The club decides which boys have potential — “Please note,” its Web site advises, “Ajax’s youth academy cannot accept individual external applications” — and then exposes them to scientific training and constant pressure.

During training sessions at Ajax, I rarely heard the boys’ loud voices or laughter or much of anything besides the thump of the ball and the instruction of coaches.

It could seem grim, more like the grinding atmosphere of training for an individual sport — tennis, golf, gymnastics — than what you would expect in a typically boisterous team setting.

But one element of the academy’s success is that the boys are not overplayed, so the hours at De Toekomst are all business. Through age 12, they train only three times a week and play one game on the weekend. “For the young ones, we think that’s enough,” Riekerink said when we talked in his office one day.

“They have a private life, a family life. We don’t want to take that from them. When they are not with us, they play on the streets. They play with their friends. Sometimes that’s more important. They have the ball at their feet without anyone telling them what to do.”
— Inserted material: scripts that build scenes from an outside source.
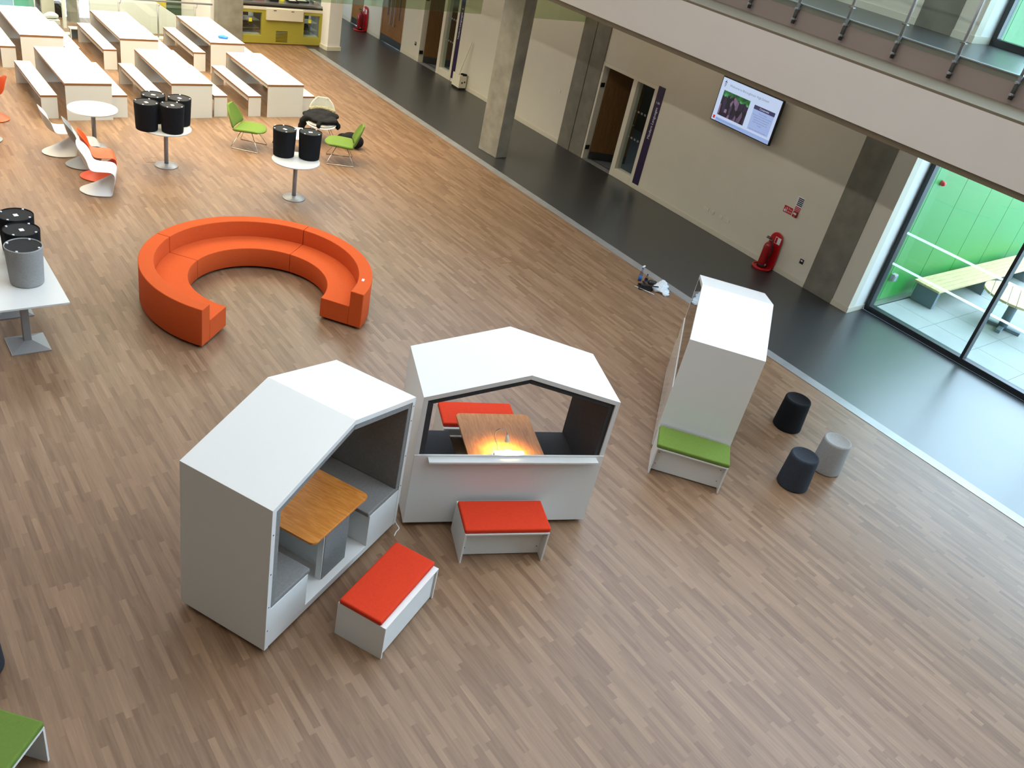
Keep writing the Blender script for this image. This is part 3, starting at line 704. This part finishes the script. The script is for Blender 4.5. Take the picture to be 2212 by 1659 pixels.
def canteen_bench(label):
    t=thing('canteen_bench',label,'bench',(0,0,0),0,'white canteen benches with plywood edges')
    bm=nb(); ply(bm,0,BW,0,BL,.424,.462,'z'); obj('seat_board',bm,('white','birch'),t)
    for y in (.0,BL-.03):
        bm=nb(); ply(bm,.004,BW-.004,y+(.003 if y==0 else 0),y+.03-(.003 if y else 0),0,.424,'y'); obj('end_panel',bm,('white','birch'),t)
    for x in (.05,.22):
        bm=nb(); ply(bm,x,x+.03,.03,BL-.03,.31,.424,'x'); obj('rail',bm,('white','birch'),t)
    return t
bl=[(3.635,18.56,'left of','front left'),(4.955,18.58,'right of','front left'),(5.715,18.56,'left of','front middle'),(7.06,18.58,'right of','front middle'),(7.835,18.57,'left of','front right'),(9.135,18.56,'right of','front right'),
    (3.585,21.85,'left of','back left'),(4.90,21.88,'right of','back left'),(5.695,21.86,'left of','back middle'),(6.985,21.88,'right of','back middle'),(7.79,21.87,'left of','back right'),(9.06,21.95,'right of','back right')]
short={'front left':'the front row table behind the empty round table','front middle':'the front row table behind the four stacked stools','front right':'the front row table behind the coat draped chair','back left':'the far left back row table','back middle':'the middle back row table','back right':'the back row table with the blue glove'}
pb=None
for x,y,side,k in bl:
    lab='white canteen bench on the '+side.split()[0]+' of '+short[k]
    if pb is None: pb=canteen_bench(lab); pb.location=(x,y,0)
    else: dup(pb,(x,y,0),0,lab)
blob('rubber_glove',[(8.62,22.2,.775,.10,.075,.045),(8.70,22.16,.77,.07,.06,.035),(8.6,22.27,.75,.05,.05,.018),(8.70,22.24,.748,.05,.03,.014)],'blue',voxel=.012,disp=.02,dscale=.06)
tag(bpy.data.objects['rubber_glove'],'crumpled blue rubber glove lying on white canteen table','glove')

# ------------------------------------------------------------------ moulded S chairs
def s_chair(label,x,y,rz,mat,proto=None,grp='moulded one piece S shaped chairs'):
    if proto is not None:
        o=proto.copy(); o.data=proto.data.copy(); o.data.materials.clear(); o.data.materials.append(M[mat]); C.objects.link(o)
    else:
        rows=[]  # (xc,zc, xe,ze, halfwidth)
        rows+=[(-.27,.84,-.26,.81,.11),(-.265,.81,-.24,.775,.175),(-.248,.73,-.18,.71,.225),(-.222,.62,-.12,.62,.246),(-.196,.54,-.10,.55,.252),(-.165,.465,-.085,.475,.252),(-.10,.418,-.055,.434,.250),(0,.406,.01,.424,.246),(.09,.408,.095,.424,.243),(.17,.413,.17,.426,.239),(.225,.413,.225,.42,.232)]
        rows+=[(.268,.39,.268,.388,.228),(.288,.352,.282,.335,.222),(.274,.328,.276,.25,.217),(.232,.300,.258,.15,.216),(.175,.262,.240,.055,.222),(.108,.216,.225,.0,.233),(.03,.166,.18,.0,.248),(-.05,.118,.10,.0,.260),(-.12,.077,.01,.0,.264),(-.19,.039,-.09,.0,.250),(-.245,.012,-.18,.0,.197),(-.278,.001,-.25,.0,.10)]
        n=13; bm=nb(); g=[]
        for i,(xc,zc,xe,ze,w) in enumerate(rows):
            r=[]
            for k in range(n):
                s=-1+2*k/(n-1); f=abs(s)**(2.4 if i<11 else 2.3)
                r.append(bm.verts.new((xc+(xe-xc)*f,s*w,zc+(ze-zc)*f+.006)))
            g.append(r)
        for a,b in zip(g,g[1:]):
            for k in range(n-1): bm.faces.new((a[k],a[k+1],b[k+1],b[k]))
        o=obj('moulded_chair',bm,mat,None,smooth=True)
        so=o.modifiers.new('thickness','SOLIDIFY'); so.thickness=.011; so.offset=1
        su=o.modifiers.new('smooth','SUBSURF'); su.levels=1; su.render_levels=2
    o.location=(x,y,0); o.rotation_euler=(0,0,rz); o.scale=(1.05,1.05,1.03); return tag(o,label,'chair',grp)
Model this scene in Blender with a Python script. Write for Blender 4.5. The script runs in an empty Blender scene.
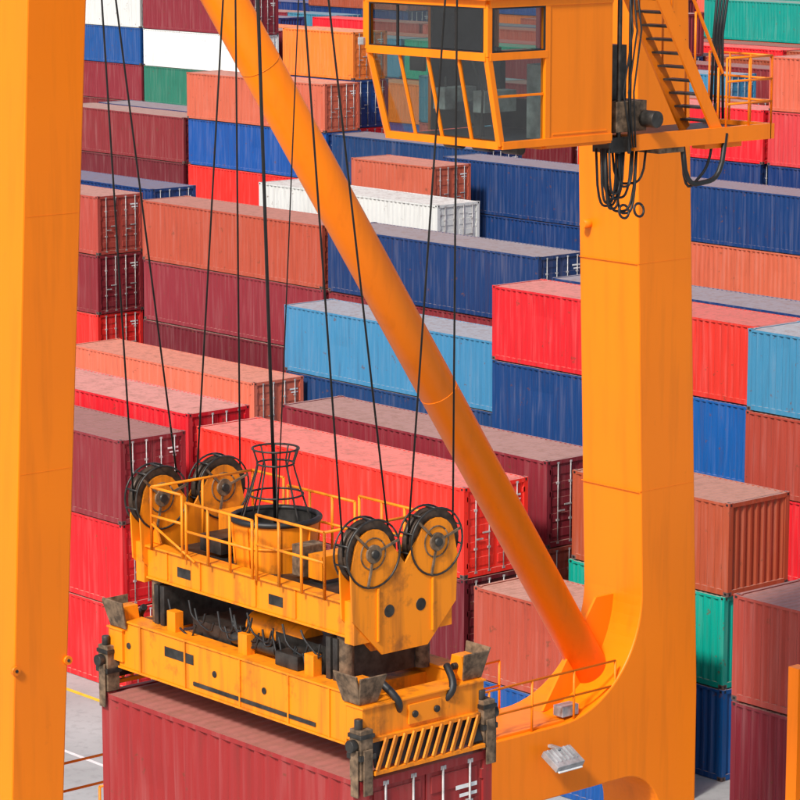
import bpy, bmesh, math, random
from mathutils import Vector, Matrix
random.seed(7)
S=bpy.context.scene
COL=S.collection
CAMH=25.0

# ---------------------------------------------------------------- materials
def newmat(name):
    m=bpy.data.materials.new(name); m.use_nodes=True
    nt=m.node_tree; b=nt.nodes['Principled BSDF']
    return m,nt,b
def N(nt,t,**k):
    n=nt.nodes.new(t)
    for a,v in k.items(): setattr(n,a,v)
    return n
def mixc(nt,fac,a,b,mode='MIX'):
    n=nt.nodes.new('ShaderNodeMix'); n.data_type='RGBA'; n.blend_type=mode
    for s,v in ((0,fac),(6,a),(7,b)):
        if hasattr(v,'is_linked') or hasattr(v,'links'): nt.links.new(v,n.inputs[s])
        else: n.inputs[s].default_value=v if s==0 else (*v,1)
    return n.outputs[2]
def noise(nt,vec,scale,detail=3,rough=.6):
    n=nt.nodes.new('ShaderNodeTexNoise'); n.inputs['Scale'].default_value=scale
    n.inputs['Detail'].default_value=detail; n.inputs['Roughness'].default_value=rough
    nt.links.new(vec,n.inputs['Vector']); return n.outputs['Fac']
def mapr(nt,v,a,b,c=0,d=1):
    n=nt.nodes.new('ShaderNodeMapRange'); nt.links.new(v,n.inputs[0])
    for i,x in enumerate((a,b,c,d)): n.inputs[i+1].default_value=x
    return n.outputs[0]
def mapping(nt,vec,sc,loc=None):
    n=nt.nodes.new('ShaderNodeMapping'); n.inputs['Scale'].default_value=sc
    nt.links.new(vec,n.inputs['Vector'])
    if loc is not None: nt.links.new(loc,n.inputs['Location'])
    return n.outputs[0]
def mul(nt,a,b,op='MULTIPLY'):
    n=nt.nodes.new('ShaderNodeMath'); n.operation=op
    for i,v in enumerate((a,b)):
        if hasattr(v,'links'): nt.links.new(v,n.inputs[i])
        else: n.inputs[i].default_value=v
    return n.outputs[0]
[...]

There are two ways to become a world-class soccer player. One is to spend hours and hours in pickup games — in parks, streets, alleyways — on imperfect surfaces that, if mastered, can give a competitor an advantage when he finally graduates to groomed fields.

This is the Brazilian way and also the model in much of the rest of South America, Central America and the soccer hotbeds of Africa.
It is like baseball in the Dominican Republic. Children play all the time and on their own.

The other way is the Ajax method. Scientific training. Attention to detail. Time spent touching the ball rather than playing a mindless number of organised games.

Ajax is a fulcrum of the worldwide soccer market, exporting top players to the world’s best clubs, because they take very young players and shape them.